Claro que esta perspectiva de integración estimula la transformación democrática de Turquía. No me cabe duda, aunque resulte difícil entender que la entrada en la UE deba ser el único aliciente para abandonar la tortura en las comisarías, reconocer los derechos de las minorías o dejar de ejecutar a las adúlteras. Pero ni en este terreno ni en el ámbito económico ha explicado nadie por qué es imposible crear un modelo de relación estrecha distinto de la plena integración. Un traje a medida, incluso con políticas de cohesión. Un traje para un vecino amigo al que deseamos lo mejor, y cuya estabilidad (y recursos) necesitamos. Pero ¿por qué su integración en la familia, y -por su población presente y futura- como uno de los miembros con mayor autoridad y peso político? En realidad, quienes rechazan estas opciones alternativas se ven forzados a admitir que será imposible durante muchos decenios (es un decir) integrar a Turquía en las políticas concretas que estamos construyendo. Y no hablo sólo del temor reconocido a la circulación de trabajadores. Por ejemplo, ¿es posible mantener Schengen y la supresión de fronteras interiores desde Irak o Siria hasta Lisboa? Sinceramente, creo que no.
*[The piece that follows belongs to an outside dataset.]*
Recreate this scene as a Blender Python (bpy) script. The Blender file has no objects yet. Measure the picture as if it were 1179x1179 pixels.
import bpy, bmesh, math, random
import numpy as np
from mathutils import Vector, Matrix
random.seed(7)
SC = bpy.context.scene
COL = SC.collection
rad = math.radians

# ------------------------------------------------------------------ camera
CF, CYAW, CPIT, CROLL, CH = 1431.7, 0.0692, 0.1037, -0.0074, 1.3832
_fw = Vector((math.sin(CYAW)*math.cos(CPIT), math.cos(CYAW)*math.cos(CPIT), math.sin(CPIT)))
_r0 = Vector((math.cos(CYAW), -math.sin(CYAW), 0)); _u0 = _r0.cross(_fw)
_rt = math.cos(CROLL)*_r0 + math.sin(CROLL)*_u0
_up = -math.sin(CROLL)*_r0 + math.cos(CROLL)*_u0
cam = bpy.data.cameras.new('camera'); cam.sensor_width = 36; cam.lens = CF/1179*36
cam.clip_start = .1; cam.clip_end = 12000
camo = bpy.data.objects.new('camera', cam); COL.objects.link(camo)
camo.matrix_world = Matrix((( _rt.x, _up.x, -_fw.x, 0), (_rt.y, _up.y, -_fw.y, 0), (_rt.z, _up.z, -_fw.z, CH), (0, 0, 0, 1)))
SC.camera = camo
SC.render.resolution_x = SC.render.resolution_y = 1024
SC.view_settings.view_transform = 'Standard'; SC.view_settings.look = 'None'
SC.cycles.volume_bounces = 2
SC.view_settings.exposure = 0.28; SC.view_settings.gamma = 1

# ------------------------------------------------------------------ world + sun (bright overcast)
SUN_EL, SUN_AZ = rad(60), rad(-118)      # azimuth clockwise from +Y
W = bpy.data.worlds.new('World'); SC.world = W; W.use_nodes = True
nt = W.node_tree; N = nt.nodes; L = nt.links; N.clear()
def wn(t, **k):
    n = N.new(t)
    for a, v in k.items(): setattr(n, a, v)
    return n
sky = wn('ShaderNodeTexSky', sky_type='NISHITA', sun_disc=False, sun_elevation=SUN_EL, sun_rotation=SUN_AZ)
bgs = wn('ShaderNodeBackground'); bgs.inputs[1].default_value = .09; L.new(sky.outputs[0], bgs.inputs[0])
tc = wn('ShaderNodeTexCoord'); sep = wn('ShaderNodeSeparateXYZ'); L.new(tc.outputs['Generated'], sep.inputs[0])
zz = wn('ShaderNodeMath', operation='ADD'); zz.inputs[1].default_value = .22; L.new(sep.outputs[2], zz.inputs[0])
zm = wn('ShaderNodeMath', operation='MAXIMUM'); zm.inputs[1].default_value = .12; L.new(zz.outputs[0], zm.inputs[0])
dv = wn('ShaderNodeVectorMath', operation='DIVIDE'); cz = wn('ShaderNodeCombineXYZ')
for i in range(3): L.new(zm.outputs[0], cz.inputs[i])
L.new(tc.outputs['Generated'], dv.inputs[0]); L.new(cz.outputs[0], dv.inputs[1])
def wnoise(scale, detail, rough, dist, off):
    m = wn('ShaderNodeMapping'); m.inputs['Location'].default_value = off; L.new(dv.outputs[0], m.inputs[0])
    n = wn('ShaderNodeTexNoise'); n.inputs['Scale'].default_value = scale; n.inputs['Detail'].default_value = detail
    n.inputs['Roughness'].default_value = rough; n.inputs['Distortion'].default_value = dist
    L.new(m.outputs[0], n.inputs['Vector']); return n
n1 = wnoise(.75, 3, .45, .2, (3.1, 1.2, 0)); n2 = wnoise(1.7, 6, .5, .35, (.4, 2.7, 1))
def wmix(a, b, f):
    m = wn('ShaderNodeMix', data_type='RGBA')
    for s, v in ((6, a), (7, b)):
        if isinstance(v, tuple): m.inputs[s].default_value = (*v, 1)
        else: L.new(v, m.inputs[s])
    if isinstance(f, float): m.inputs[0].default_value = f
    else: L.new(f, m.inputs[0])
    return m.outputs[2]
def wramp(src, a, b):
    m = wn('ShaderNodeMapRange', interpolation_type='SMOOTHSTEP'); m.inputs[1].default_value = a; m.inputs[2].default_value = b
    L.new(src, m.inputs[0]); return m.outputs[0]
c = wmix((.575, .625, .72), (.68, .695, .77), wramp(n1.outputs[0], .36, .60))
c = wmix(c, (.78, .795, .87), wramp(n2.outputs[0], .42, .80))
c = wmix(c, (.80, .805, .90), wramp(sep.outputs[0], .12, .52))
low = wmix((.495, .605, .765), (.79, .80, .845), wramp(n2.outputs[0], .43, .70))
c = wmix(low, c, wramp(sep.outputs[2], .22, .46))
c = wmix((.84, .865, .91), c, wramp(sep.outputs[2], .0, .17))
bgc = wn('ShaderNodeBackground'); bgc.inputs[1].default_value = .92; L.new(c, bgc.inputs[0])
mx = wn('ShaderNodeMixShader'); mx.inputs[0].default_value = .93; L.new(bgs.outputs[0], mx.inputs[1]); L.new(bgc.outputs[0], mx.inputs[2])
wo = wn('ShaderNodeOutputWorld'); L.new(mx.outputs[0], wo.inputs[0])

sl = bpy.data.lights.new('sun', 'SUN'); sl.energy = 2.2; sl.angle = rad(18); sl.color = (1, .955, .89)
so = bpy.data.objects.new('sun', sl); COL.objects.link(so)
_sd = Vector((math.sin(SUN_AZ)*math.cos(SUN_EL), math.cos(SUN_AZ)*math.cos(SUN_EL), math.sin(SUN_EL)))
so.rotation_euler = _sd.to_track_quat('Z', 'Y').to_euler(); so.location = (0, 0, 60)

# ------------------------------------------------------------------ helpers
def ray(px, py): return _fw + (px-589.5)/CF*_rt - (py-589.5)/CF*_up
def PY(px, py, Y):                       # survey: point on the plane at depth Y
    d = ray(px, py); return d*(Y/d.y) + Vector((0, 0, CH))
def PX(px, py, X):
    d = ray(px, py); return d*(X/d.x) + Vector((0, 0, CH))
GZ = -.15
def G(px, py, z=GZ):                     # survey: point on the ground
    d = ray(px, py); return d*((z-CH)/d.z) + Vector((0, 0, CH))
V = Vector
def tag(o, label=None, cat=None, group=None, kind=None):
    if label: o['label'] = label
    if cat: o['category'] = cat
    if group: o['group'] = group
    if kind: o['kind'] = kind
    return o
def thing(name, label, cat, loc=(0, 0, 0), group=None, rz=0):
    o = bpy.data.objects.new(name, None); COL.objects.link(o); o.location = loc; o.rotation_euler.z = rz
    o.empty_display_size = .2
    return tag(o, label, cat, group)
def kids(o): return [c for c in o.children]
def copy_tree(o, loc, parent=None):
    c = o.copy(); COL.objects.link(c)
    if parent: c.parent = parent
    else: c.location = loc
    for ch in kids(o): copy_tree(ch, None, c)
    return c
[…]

La consecuencia parece clara, y quizá inevitable. Por vez primera, no es un Estado el que se adapta a la UE, sino la UE la que se verá intensamente transformada por la entrada de un nuevo Estado, al no estar en condiciones de digerirlo. En paralelo a la adhesión, veremos probablemente la creación de un círculo de países que acepten compartir "una unión cada vez más estrecha", sin Turquía, y de paso sin alguno más de los actuales miembros, dejando a la UE como un gran espacio comercial y económico desde Kiev a Almería. Puedo estar muy equivocado pero, cuando menos, ¿no genera todo ello algunas dudas dignas de un debate más serio?

Ignasi Guardans es diputado al Parlamento Europeo.